Like in the Shenzhou-9 mission, the crew Shenzhou-10 might include two men astronauts and a woman, who are scheduled to enter the Tiangong-1 space lab module, Niu Hongguang, deputy commander-in-chief of China's manned space program, said on the sidelines of the 18th National Congress of the Communist Party of China.

"They will stay in space for 15 days, operating both automated and manual space dockings with the target orbiter Tiangong-1, conducting scientific experiments in the lab module and giving science lectures to spectators on the Earth," state-run China Radio International quoted him as saying. The selection for the crew will begin in early 2013.
Shenzhou-10 will take supplies for Tiangong-1, currently orbiting the earth.
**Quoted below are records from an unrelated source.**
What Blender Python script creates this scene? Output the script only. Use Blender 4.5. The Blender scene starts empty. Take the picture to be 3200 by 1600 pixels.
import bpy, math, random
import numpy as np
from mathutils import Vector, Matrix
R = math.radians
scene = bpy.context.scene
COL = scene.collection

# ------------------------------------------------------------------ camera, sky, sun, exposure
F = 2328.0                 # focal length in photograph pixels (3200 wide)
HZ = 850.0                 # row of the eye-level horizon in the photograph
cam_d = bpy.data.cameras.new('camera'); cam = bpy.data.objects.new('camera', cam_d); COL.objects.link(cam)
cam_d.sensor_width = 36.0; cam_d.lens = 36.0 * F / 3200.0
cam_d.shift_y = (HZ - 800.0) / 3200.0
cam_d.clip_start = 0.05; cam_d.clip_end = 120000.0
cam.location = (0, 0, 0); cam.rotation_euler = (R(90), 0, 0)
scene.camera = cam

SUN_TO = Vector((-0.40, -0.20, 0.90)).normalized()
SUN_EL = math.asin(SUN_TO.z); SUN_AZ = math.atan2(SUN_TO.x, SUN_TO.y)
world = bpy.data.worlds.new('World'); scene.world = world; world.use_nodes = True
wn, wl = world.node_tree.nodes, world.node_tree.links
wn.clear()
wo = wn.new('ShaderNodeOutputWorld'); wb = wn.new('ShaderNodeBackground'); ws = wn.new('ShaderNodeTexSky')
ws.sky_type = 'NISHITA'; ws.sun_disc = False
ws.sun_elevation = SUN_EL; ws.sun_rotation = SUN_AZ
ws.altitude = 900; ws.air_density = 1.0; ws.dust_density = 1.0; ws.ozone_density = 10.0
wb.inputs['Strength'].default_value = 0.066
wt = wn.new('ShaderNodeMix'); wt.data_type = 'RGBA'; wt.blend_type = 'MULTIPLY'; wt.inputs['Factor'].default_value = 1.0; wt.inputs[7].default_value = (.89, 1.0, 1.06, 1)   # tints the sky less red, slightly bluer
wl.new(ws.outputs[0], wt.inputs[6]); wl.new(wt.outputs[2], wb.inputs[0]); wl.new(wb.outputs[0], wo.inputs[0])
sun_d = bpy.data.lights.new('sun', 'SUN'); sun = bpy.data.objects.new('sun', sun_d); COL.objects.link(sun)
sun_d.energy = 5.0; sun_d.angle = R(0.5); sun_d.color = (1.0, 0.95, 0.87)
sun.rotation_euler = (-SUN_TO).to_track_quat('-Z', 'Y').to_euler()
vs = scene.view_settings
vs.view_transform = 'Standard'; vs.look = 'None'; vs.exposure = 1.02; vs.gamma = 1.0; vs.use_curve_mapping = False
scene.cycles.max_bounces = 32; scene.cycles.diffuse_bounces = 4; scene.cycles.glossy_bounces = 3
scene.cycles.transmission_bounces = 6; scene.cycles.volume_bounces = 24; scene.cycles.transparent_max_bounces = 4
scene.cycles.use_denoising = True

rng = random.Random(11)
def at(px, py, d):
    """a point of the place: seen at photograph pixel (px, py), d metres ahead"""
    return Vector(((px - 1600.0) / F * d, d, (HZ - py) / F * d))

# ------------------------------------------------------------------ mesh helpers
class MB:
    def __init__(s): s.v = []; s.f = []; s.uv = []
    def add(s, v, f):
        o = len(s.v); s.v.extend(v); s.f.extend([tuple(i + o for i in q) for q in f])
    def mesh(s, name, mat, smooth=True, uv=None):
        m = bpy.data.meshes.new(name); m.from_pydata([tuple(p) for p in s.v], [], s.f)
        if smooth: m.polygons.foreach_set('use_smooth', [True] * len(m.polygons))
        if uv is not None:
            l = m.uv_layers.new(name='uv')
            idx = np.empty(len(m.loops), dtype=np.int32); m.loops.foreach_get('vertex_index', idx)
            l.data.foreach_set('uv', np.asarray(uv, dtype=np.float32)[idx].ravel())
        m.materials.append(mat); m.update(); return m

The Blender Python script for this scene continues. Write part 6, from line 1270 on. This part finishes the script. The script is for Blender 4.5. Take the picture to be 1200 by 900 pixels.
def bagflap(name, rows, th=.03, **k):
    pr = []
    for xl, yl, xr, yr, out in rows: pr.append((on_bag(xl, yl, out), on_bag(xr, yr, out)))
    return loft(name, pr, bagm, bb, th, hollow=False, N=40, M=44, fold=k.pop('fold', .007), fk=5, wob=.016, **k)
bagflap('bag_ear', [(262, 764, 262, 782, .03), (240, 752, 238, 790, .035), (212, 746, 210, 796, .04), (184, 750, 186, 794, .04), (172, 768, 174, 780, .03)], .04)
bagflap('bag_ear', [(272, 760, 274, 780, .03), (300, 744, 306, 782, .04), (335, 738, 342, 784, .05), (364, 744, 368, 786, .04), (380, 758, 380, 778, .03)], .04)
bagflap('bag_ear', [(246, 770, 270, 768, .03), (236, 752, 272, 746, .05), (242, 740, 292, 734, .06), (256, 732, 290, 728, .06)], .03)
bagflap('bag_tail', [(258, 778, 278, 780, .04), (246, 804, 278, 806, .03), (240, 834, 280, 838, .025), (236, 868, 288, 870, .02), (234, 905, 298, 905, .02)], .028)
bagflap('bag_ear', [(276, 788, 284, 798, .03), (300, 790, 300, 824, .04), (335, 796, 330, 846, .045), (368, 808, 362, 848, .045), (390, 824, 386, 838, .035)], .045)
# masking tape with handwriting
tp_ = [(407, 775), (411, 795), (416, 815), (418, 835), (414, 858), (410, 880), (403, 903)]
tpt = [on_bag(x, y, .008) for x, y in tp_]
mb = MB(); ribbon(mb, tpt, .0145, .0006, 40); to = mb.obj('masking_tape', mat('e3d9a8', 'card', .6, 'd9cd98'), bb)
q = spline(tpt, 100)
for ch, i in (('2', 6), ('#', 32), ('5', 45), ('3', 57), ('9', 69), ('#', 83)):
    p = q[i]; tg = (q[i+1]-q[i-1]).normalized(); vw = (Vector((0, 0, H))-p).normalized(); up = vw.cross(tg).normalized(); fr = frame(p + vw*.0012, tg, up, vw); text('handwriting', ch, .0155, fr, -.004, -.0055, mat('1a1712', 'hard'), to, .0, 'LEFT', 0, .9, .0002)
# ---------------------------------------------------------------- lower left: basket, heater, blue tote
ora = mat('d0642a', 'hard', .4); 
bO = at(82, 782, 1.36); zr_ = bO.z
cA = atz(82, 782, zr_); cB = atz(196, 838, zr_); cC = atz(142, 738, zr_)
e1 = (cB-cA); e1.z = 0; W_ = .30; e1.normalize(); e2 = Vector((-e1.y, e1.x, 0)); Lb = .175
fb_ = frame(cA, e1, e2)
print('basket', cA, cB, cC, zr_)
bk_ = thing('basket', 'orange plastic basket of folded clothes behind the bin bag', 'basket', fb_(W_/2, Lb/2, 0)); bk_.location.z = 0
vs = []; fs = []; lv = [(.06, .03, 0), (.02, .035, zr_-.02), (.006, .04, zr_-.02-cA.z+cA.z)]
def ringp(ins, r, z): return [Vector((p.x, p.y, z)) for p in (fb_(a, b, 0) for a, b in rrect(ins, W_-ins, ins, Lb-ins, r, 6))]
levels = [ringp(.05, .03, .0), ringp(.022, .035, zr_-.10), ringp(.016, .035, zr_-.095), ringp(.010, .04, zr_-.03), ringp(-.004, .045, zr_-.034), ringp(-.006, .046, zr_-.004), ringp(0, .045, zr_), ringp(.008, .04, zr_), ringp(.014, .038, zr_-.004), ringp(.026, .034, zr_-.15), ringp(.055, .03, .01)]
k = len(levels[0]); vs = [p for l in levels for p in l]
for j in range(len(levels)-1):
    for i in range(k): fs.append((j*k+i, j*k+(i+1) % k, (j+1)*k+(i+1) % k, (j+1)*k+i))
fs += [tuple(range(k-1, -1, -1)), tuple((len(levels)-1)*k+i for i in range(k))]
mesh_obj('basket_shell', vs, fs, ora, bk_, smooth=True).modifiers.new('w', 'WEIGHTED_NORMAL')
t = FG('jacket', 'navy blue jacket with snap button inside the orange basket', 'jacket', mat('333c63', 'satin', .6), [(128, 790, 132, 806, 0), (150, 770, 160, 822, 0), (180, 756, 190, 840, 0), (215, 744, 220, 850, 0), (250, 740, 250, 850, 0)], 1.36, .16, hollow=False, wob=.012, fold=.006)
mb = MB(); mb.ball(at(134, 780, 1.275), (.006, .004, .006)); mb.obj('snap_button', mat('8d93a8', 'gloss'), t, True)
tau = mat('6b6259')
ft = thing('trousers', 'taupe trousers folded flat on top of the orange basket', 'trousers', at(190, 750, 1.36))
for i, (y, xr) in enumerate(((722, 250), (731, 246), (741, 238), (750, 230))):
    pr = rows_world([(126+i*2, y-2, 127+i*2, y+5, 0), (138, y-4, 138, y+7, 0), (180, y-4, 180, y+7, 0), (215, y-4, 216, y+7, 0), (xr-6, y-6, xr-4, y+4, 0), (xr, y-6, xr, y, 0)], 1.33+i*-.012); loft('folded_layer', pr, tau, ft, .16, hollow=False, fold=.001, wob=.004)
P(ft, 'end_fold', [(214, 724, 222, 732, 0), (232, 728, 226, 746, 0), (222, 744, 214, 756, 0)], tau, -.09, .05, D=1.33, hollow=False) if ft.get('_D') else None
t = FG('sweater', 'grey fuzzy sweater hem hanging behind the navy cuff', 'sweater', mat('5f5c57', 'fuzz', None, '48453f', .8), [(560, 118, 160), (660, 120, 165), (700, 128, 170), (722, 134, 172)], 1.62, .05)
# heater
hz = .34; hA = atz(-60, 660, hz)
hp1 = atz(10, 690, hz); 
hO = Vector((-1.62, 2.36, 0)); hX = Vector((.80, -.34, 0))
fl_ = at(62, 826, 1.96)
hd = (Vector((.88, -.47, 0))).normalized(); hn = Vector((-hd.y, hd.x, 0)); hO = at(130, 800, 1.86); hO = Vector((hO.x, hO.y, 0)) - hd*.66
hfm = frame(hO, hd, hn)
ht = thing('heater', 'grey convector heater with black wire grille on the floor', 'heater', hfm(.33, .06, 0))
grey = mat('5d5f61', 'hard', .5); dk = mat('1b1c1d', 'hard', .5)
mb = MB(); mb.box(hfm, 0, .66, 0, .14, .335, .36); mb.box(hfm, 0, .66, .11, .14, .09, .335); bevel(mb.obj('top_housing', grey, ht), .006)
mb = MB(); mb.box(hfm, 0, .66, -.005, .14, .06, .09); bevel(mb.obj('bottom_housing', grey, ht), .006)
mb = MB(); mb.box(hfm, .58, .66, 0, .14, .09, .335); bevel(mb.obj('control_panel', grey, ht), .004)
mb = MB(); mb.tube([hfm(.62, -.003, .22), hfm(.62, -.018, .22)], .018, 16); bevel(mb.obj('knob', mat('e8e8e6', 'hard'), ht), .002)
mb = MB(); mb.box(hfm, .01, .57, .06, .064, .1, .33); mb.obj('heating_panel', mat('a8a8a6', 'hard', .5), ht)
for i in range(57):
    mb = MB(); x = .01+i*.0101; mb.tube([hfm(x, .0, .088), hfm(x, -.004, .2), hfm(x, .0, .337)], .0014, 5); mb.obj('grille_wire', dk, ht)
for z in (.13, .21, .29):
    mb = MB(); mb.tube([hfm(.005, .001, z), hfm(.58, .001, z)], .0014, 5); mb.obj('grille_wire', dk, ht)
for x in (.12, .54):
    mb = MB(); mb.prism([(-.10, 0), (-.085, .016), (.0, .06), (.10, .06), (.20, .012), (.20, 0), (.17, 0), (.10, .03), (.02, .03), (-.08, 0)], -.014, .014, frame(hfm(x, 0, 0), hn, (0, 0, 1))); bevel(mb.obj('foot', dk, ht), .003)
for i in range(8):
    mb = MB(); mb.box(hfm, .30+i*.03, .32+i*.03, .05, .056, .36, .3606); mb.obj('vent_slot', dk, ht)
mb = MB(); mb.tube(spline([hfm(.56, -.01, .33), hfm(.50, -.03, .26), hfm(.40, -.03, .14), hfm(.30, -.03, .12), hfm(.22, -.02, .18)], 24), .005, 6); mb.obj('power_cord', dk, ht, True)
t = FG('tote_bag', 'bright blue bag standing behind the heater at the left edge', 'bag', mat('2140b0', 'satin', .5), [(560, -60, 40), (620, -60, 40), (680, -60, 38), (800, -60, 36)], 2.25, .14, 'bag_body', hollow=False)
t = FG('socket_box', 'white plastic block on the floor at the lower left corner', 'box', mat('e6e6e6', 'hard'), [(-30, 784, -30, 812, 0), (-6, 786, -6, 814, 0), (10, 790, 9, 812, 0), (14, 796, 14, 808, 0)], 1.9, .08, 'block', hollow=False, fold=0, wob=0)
The experiments include testing the astronauts' abilities of working and living in space, as well as the functions of the lab module, he said.

"The success of this mission might enable China to construct a space lab and a space station," he said.
Tiangong-1 was sent into space in September 2011. It docked with the Shenzhou-8 unmanned spacecraft last November and the manned Shenzhou-9 in June this year, verifying China's space docking capabilities.

Shenzhou-9 carried the first Chinese woman, an air force pilot Liu Yang, together with two male crew mates, into outer space. "After more than a year of operation in space, Tiangong-1 is still in good condition," Niu said.

China initiated the manned space program in 1992.It successfully sent Yang Liwei, the country's first astronaut, into orbit on Shenzhou-5 spacecraft in 2003.

China plans to build its own space station in around 2020 by which Mir is scheduled to be scrapped.